▸ Raw records
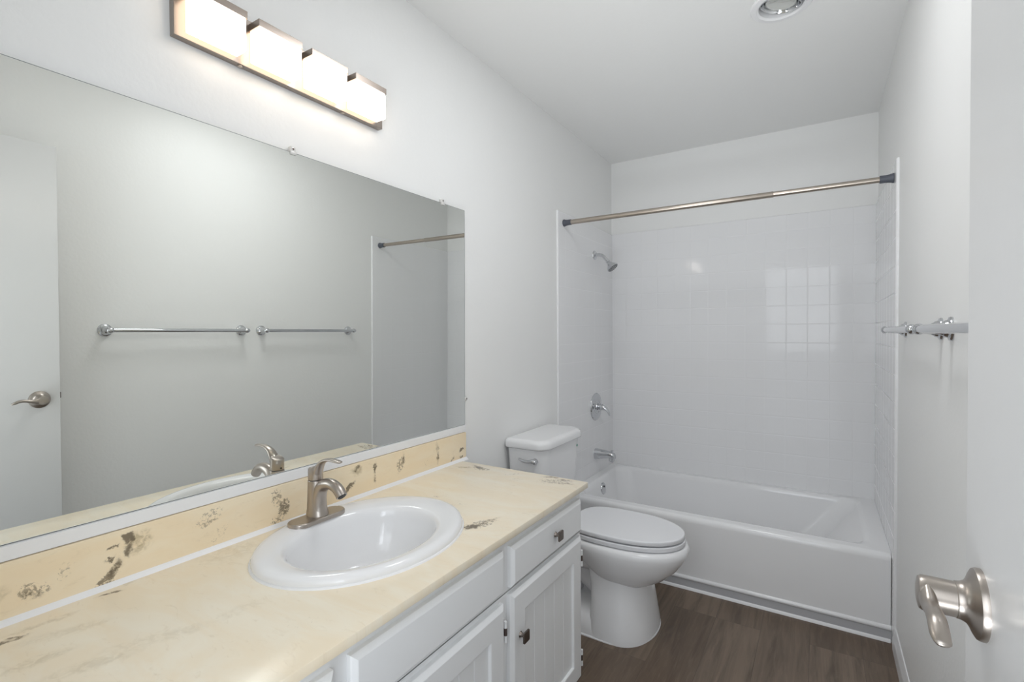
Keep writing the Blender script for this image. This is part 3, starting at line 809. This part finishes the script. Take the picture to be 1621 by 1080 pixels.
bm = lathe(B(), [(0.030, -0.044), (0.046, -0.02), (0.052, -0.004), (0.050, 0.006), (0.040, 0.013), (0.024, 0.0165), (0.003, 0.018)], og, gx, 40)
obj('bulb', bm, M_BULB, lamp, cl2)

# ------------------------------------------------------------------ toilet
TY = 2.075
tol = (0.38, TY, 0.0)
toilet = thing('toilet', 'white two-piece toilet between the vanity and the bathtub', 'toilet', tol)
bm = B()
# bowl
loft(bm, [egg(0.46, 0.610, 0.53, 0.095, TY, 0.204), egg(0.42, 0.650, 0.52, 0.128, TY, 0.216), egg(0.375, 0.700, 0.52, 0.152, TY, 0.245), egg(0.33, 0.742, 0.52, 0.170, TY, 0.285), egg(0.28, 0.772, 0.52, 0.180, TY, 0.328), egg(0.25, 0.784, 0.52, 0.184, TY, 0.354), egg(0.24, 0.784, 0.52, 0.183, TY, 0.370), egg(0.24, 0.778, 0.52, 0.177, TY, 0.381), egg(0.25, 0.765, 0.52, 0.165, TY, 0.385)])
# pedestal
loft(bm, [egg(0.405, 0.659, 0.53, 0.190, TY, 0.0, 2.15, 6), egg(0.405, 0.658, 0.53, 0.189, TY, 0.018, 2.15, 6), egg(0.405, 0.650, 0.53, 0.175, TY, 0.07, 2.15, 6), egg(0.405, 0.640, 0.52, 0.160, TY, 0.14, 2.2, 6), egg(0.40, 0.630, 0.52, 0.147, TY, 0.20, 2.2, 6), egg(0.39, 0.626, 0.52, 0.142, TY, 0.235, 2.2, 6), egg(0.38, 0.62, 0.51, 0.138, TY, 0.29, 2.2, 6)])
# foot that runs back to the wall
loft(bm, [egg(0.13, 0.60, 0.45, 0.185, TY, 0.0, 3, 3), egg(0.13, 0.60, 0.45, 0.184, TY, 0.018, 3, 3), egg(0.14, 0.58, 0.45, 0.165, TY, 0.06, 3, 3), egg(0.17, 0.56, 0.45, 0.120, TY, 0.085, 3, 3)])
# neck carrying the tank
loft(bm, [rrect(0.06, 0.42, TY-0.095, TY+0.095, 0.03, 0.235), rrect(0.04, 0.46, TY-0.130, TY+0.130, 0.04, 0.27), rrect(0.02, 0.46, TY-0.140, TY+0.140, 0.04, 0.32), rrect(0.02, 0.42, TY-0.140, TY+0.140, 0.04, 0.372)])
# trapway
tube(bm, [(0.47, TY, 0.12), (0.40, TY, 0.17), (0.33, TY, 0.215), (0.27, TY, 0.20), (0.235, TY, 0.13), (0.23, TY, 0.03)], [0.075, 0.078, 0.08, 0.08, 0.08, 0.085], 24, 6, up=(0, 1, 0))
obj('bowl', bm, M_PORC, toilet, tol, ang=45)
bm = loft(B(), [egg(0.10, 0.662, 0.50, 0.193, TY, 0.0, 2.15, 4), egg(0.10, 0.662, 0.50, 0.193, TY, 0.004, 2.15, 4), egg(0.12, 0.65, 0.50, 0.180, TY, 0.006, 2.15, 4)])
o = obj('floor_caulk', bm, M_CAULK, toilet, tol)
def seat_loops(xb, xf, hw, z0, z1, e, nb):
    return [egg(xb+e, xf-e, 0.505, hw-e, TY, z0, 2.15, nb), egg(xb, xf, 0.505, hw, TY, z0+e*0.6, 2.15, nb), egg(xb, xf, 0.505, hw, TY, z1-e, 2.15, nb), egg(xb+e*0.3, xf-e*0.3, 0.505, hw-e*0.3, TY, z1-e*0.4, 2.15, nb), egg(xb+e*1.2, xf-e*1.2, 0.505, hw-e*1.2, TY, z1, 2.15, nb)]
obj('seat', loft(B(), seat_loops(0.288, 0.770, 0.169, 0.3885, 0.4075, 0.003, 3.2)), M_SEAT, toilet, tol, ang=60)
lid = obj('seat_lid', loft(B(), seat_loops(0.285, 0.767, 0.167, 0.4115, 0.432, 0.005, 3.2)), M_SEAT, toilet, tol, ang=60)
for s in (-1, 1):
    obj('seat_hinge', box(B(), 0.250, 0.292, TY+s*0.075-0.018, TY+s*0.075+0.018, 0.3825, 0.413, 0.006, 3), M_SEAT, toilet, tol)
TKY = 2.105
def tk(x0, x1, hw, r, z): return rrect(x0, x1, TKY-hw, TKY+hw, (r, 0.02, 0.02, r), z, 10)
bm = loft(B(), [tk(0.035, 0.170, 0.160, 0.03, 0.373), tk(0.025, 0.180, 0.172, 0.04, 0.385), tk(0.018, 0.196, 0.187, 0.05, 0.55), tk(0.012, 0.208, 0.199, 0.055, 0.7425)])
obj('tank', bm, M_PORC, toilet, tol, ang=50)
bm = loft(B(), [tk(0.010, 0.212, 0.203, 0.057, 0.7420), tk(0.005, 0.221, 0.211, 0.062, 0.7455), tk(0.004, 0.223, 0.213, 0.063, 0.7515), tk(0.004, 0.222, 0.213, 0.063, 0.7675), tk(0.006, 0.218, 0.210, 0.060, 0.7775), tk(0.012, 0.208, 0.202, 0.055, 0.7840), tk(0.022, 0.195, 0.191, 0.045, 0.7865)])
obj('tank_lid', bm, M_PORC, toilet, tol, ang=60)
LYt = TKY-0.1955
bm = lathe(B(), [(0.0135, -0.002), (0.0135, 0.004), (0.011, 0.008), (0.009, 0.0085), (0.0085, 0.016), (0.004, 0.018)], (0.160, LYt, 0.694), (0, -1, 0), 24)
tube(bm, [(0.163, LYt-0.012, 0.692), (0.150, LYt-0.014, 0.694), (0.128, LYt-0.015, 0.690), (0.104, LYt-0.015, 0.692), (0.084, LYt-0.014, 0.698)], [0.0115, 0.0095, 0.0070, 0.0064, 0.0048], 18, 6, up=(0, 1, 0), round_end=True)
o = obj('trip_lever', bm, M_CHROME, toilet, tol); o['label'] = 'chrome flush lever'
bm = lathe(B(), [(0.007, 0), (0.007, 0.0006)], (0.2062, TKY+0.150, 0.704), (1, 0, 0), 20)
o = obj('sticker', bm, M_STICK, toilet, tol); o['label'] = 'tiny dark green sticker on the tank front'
--
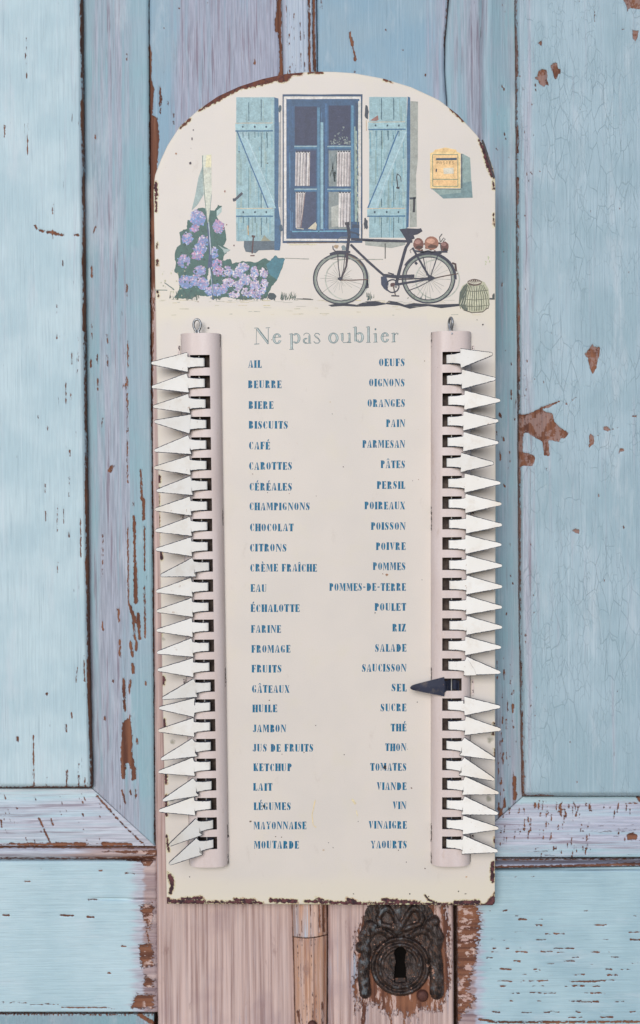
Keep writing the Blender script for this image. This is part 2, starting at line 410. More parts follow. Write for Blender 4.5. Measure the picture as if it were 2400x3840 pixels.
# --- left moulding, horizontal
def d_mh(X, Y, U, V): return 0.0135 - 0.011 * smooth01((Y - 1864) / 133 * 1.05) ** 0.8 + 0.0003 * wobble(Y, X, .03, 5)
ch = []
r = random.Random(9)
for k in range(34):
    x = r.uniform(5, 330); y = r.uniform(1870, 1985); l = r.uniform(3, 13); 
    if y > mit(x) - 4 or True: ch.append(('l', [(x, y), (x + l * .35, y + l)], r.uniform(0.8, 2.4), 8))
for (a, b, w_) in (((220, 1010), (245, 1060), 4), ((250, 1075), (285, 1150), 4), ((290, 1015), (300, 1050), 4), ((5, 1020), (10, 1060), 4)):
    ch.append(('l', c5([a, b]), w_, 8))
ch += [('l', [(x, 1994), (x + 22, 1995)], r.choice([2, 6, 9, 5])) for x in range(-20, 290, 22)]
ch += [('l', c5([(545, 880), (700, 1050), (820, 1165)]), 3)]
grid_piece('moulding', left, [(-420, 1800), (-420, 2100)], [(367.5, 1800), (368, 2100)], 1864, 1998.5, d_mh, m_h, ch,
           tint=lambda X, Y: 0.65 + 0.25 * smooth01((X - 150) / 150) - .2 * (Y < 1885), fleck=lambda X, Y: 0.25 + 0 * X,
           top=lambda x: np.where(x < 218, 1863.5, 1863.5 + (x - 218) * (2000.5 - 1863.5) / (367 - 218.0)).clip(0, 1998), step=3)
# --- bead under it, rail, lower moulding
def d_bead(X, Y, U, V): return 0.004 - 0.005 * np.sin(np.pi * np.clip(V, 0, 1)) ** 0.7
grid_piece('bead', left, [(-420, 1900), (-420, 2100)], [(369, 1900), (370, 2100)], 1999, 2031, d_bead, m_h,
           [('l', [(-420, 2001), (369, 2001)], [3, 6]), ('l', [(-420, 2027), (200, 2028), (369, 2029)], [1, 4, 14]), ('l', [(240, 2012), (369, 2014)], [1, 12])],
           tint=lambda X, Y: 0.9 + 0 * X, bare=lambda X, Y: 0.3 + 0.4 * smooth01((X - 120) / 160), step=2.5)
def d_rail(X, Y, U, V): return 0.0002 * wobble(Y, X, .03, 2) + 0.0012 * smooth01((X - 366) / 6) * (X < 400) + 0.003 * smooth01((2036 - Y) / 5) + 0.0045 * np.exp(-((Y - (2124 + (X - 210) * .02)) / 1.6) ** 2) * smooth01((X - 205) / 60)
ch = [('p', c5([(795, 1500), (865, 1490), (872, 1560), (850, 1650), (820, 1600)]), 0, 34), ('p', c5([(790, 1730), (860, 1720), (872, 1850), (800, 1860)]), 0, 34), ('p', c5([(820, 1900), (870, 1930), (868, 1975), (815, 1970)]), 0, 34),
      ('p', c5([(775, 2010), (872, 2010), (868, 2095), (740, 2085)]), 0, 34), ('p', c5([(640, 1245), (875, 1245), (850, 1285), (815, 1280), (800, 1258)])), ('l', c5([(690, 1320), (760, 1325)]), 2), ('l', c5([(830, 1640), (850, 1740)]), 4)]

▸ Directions
Set down, without any change, only the lines from the line that holds "by 1080 pixels." through the line that holds "obj('bulb', bm, M_BULB, lamp, cl2)", both lines included.

▸ Solution for this exercise
Keep writing the Blender script for this image. This is part 3, starting at line 809. This part finishes the script. Take the picture to be 1621 by 1080 pixels.
bm = lathe(B(), [(0.030, -0.044), (0.046, -0.02), (0.052, -0.004), (0.050, 0.006), (0.040, 0.013), (0.024, 0.0165), (0.003, 0.018)], og, gx, 40)
obj('bulb', bm, M_BULB, lamp, cl2)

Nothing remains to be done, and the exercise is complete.